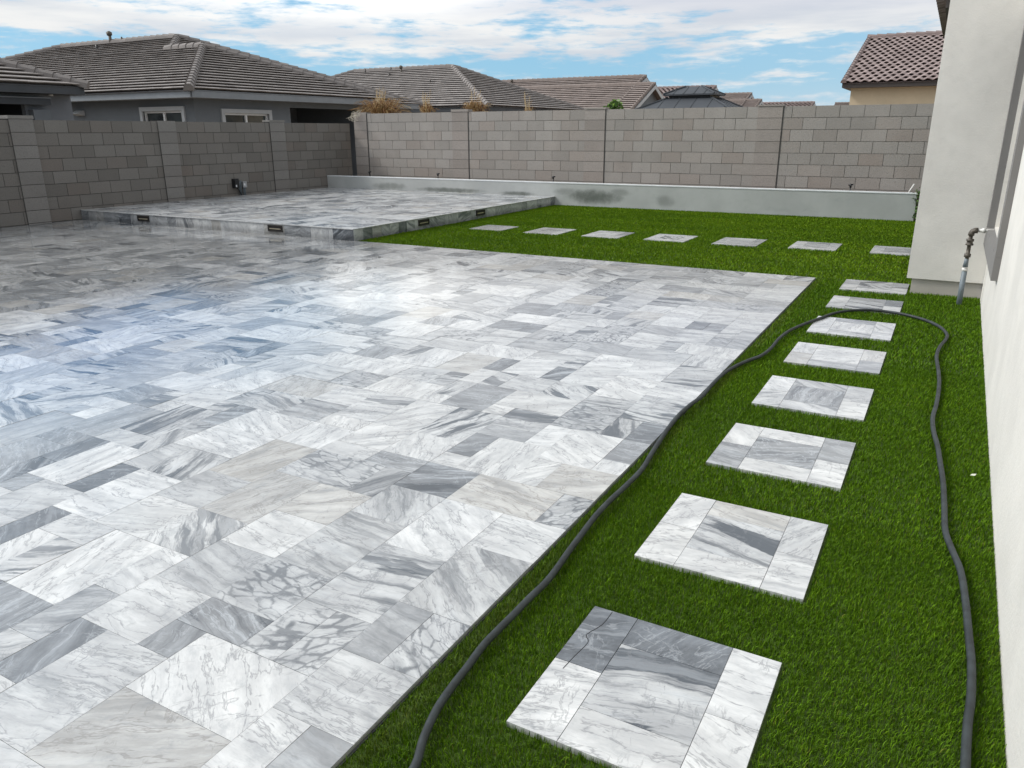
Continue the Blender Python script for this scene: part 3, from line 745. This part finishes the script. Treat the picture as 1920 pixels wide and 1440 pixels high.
def caps(mb, a, b, r=.13, step=.34, lift=.05, mi=0):
    """overlapping ridge tiles from a (low end) to b"""
    a, b = Vector(a), Vector(b); L = (b - a).length; d = (b - a) / L; s = d.cross(Vector((0, 0, 1))).normalized(); u = s.cross(d)
    n = max(1, int(L / step))
    for i in range(n):
        p, q = a + d * (i * L / n - .03), a + d * ((i + 1) * L / n + .03); tn = (min(1, max(0, random.gauss(-.1, .2))), 0, 0, 1)
        prof = [(-1.0, -.75), (-.82, .05), (-.35, .52), (.35, .52), (.82, .05), (1.0, -.75)]
        f0 = [p + s * (x * r * 1.06) + u * (y * r * 1.06 + lift + .025) for x, y in prof]; f1 = [q + s * (x * r * .9) + u * (y * r * .9 + lift) for x, y in prof]
        for k in range(5): mb.face([f0[k], f0[k + 1], f1[k + 1], f1[k]], mi, tn)
        mb.face(f0[::-1], mi, (0.05, 0, 0, 1)); mb.face(f1, mi, tn)

def hip(mb, x0, x1, y0, y1, z, p, emerge=0.0, cut=0.0):
    """hip roof over a rectangle longer in x (ridge along x)"""
    h = (y1 - y0) / 2; zr = z + p * h; ym = (y0 + y1) / 2
    a, bq, c, d = (x0, y0, z), (x1, y0, z), (x1, y1, z), (x0, y1, z); r0, r1 = (x0 + h, ym, zr), (x1 - h, ym, zr)
    roof_face(mb, (x0 + cut, y0 + cut, z + p * cut), (x1 - cut, y0 + cut, z + p * cut), r1, r0); roof_face(mb, bq, c, r1, r1)
    mb.face([c, d, r0, r1], 0); mb.face([d, a, r0], 0)
    caps(mb, Vector(bq).lerp(Vector(r1), emerge), r1); caps(mb, c, r1); caps(mb, a, r0); caps(mb, r0, r1); caps(mb, d, r0)
    return r0, r1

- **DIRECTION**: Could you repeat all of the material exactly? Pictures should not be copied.

- **RESPONSE**:
Continue the Blender Python script for this scene: part 3, from line 745. This part finishes the script. Treat the picture as 1920 pixels wide and 1440 pixels high.
def caps(mb, a, b, r=.13, step=.34, lift=.05, mi=0):
    """overlapping ridge tiles from a (low end) to b"""
    a, b = Vector(a), Vector(b); L = (b - a).length; d = (b - a) / L; s = d.cross(Vector((0, 0, 1))).normalized(); u = s.cross(d)
    n = max(1, int(L / step))
    for i in range(n):
        p, q = a + d * (i * L / n - .03), a + d * ((i + 1) * L / n + .03); tn = (min(1, max(0, random.gauss(-.1, .2))), 0, 0, 1)
        prof = [(-1.0, -.75), (-.82, .05), (-.35, .52), (.35, .52), (.82, .05), (1.0, -.75)]
        f0 = [p + s * (x * r * 1.06) + u * (y * r * 1.06 + lift + .025) for x, y in prof]; f1 = [q + s * (x * r * .9) + u * (y * r * .9 + lift) for x, y in prof]
        for k in range(5): mb.face([f0[k], f0[k + 1], f1[k + 1], f1[k]], mi, tn)
        mb.face(f0[::-1], mi, (0.05, 0, 0, 1)); mb.face(f1, mi, tn)

def hip(mb, x0, x1, y0, y1, z, p, emerge=0.0, cut=0.0):
    """hip roof over a rectangle longer in x (ridge along x)"""
    h = (y1 - y0) / 2; zr = z + p * h; ym = (y0 + y1) / 2
    a, bq, c, d = (x0, y0, z), (x1, y0, z), (x1, y1, z), (x0, y1, z); r0, r1 = (x0 + h, ym, zr), (x1 - h, ym, zr)
    roof_face(mb, (x0 + cut, y0 + cut, z + p * cut), (x1 - cut, y0 + cut, z + p * cut), r1, r0); roof_face(mb, bq, c, r1, r1)
    mb.face([c, d, r0, r1], 0); mb.face([d, a, r0], 0)
    caps(mb, Vector(bq).lerp(Vector(r1), emerge), r1); caps(mb, c, r1); caps(mb, a, r0); caps(mb, r0, r1); caps(mb, d, r0)
    return r0, r1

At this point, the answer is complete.